The Crying of Lot 49 Drugs and Alcohol Quotes

How we cite our quotes: (Chapter.Paragraph)

Quote #4

"Another bottle tonight would put you to sleep. No." (2.65)

What does this reveal about how Metzger is using alcohol? Why do you think Oedipa goes along with it?

Quote #5

The time in between had been whiled away with songs by the Paranoids, and juicing, and feeding pieces of eggplant sandwich to a flock of not too bright seagulls who'd mistaken Fangoso Langoons for the Pacific, and hearing the plot of The Courier's Tragedy, by Richard Wharfinger, related near to unintelligible by eight memories unlooping progressively into regions as strange to map as their rising coils and clouds of pot smoke. (3.113)

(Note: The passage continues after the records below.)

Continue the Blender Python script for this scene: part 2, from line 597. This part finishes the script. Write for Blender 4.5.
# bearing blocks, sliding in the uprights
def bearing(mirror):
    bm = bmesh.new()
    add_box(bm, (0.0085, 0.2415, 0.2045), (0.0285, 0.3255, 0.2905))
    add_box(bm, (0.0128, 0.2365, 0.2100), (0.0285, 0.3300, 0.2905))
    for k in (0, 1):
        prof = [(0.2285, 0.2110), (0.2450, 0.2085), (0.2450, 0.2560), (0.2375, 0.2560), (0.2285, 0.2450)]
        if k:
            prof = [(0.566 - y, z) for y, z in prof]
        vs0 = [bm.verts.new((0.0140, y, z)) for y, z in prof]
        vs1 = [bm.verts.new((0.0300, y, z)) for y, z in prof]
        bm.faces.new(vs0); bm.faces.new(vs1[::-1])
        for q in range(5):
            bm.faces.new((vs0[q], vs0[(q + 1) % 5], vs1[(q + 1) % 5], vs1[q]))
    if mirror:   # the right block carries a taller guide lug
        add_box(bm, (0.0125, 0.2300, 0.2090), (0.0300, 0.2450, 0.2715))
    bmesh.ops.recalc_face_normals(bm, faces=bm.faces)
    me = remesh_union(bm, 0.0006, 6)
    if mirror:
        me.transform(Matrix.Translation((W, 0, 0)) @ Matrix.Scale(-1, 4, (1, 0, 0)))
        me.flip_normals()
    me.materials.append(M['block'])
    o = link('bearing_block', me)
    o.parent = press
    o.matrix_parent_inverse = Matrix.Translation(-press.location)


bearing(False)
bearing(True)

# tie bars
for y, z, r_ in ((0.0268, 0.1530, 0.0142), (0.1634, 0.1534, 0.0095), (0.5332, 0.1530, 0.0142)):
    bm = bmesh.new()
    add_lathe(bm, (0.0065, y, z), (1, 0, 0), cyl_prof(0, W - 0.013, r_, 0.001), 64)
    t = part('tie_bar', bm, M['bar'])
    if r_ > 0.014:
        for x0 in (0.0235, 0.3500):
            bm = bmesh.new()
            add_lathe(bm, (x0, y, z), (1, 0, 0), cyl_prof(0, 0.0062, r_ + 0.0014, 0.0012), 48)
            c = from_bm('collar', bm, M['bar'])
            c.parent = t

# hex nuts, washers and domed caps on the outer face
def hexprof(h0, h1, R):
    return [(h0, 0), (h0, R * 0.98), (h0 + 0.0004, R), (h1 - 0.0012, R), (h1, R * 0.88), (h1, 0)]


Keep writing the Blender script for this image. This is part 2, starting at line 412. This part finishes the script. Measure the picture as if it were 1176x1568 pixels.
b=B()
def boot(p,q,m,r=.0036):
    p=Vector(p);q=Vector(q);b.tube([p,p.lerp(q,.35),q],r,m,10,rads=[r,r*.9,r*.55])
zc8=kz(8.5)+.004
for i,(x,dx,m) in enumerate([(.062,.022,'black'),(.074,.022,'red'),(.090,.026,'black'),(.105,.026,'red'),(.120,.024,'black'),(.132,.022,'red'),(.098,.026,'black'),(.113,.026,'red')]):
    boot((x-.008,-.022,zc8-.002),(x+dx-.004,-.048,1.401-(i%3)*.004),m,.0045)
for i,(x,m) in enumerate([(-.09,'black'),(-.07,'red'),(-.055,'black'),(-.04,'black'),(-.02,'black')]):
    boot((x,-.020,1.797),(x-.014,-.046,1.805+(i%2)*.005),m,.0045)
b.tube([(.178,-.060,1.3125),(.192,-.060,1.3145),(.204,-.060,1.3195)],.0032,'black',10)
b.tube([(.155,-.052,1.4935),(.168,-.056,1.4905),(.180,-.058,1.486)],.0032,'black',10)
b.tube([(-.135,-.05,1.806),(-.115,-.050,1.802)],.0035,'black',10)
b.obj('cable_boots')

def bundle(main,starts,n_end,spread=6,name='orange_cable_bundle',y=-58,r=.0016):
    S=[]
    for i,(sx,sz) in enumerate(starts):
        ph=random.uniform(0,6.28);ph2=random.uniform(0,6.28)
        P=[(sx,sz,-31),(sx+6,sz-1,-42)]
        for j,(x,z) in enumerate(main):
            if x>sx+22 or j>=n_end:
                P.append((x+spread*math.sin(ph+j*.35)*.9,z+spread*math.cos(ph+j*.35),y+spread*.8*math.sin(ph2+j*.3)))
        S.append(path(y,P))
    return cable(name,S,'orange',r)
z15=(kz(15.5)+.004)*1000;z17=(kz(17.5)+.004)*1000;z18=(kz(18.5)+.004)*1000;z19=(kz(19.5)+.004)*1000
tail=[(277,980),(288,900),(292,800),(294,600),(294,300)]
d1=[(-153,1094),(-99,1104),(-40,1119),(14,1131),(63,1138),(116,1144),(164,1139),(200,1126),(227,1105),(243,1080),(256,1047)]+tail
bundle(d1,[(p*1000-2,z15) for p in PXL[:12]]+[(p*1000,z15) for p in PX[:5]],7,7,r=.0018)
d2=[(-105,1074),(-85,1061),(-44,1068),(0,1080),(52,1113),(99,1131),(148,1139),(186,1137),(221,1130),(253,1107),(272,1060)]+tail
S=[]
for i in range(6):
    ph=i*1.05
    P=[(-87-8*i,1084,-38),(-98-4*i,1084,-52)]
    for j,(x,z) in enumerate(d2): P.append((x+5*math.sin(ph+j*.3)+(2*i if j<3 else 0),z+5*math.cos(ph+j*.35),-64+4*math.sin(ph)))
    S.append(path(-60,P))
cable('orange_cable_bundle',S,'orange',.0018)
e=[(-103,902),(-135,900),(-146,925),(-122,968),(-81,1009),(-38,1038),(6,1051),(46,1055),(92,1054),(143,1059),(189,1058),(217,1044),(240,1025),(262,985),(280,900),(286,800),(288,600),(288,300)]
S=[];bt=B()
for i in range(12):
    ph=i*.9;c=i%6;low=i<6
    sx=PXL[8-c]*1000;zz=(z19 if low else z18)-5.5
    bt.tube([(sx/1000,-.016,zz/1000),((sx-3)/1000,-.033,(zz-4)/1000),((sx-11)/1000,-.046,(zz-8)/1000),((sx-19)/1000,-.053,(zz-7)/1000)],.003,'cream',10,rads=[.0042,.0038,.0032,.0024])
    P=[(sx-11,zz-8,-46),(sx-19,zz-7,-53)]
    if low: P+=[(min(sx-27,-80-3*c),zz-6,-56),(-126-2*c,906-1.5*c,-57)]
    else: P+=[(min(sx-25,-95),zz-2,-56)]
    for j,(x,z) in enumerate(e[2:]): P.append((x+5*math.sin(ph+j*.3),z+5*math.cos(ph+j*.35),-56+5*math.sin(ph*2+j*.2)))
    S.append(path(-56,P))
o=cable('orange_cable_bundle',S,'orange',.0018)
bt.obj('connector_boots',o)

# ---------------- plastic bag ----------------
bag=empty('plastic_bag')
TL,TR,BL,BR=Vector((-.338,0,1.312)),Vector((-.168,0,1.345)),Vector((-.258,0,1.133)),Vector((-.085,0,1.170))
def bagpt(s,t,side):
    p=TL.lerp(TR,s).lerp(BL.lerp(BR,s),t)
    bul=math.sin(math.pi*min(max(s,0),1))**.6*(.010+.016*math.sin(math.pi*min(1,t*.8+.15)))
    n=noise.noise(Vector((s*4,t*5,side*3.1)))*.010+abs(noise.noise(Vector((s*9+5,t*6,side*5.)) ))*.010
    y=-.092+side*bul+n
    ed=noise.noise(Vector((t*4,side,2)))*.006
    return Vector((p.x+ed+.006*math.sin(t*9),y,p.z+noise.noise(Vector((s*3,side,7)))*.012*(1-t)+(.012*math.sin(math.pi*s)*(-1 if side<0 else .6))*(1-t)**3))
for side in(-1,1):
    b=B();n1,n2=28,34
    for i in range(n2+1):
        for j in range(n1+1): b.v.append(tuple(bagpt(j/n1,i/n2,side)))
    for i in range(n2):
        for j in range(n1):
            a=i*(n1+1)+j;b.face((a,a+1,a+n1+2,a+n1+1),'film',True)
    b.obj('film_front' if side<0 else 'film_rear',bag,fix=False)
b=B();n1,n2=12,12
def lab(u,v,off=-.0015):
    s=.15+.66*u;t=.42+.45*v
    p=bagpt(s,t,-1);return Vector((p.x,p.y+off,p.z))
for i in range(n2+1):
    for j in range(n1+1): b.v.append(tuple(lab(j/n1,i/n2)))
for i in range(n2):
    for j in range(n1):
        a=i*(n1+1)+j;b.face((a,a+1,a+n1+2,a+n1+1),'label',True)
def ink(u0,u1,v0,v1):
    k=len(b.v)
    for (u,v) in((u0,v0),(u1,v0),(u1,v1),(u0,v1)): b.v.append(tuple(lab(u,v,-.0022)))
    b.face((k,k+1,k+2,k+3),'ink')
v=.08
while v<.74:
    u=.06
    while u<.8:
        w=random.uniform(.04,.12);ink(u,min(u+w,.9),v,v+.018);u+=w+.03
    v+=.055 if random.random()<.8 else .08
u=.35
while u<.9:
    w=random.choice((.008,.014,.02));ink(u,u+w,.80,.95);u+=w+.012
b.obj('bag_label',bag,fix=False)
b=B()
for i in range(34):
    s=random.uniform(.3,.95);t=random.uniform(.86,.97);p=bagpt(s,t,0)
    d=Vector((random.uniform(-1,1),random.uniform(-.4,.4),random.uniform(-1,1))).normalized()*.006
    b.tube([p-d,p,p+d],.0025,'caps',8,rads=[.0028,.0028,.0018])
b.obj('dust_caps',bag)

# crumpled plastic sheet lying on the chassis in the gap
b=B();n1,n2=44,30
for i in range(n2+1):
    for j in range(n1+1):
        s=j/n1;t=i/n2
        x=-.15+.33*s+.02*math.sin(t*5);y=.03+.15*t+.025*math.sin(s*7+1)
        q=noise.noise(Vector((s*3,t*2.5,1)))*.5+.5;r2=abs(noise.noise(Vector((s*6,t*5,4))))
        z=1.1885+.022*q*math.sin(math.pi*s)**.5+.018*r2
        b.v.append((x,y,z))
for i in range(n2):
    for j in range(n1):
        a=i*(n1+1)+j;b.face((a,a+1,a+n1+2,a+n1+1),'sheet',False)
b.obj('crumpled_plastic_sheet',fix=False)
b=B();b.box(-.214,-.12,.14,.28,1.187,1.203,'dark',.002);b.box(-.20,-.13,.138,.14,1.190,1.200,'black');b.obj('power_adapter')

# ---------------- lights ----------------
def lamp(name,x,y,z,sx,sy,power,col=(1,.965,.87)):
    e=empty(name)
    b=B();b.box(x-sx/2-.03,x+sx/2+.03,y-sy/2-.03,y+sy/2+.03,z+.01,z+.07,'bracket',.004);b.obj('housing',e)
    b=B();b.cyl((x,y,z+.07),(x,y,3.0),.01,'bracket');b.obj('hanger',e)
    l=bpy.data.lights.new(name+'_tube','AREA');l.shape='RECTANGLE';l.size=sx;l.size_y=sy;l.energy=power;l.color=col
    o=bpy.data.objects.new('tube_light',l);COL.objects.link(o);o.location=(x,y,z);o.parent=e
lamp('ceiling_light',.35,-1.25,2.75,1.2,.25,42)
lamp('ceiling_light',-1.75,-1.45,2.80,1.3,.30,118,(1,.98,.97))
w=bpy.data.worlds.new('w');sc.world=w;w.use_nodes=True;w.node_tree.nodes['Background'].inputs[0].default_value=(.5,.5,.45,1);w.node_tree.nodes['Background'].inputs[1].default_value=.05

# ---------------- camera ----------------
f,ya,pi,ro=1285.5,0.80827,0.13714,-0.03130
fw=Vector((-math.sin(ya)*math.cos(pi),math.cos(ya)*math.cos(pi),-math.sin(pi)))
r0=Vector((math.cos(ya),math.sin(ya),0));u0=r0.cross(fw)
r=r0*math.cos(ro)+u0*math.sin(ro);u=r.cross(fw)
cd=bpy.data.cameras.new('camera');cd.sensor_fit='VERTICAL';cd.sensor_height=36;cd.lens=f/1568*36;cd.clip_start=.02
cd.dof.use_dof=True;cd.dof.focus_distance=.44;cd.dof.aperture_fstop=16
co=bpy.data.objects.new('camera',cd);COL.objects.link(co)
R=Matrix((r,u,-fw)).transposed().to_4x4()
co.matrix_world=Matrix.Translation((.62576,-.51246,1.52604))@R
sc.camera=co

How does the shape of this sentence capture the confusion Oedipa feels at listening to the narrator's pot-affected narration of The Courier's Tragedy?

Quote #6

At some indefinite passage in night's sonorous score, it also came to her that she would be safe, that something, perhaps only her linearly fading drunkenness, would protect her. (5.79)

How does the fact that Oedipa is drunk for much of her night in San Francisco affect how you perceive events? Explain the illusion she senses that her drunkenness will protect her? Does that explain why she got drunk in the first place?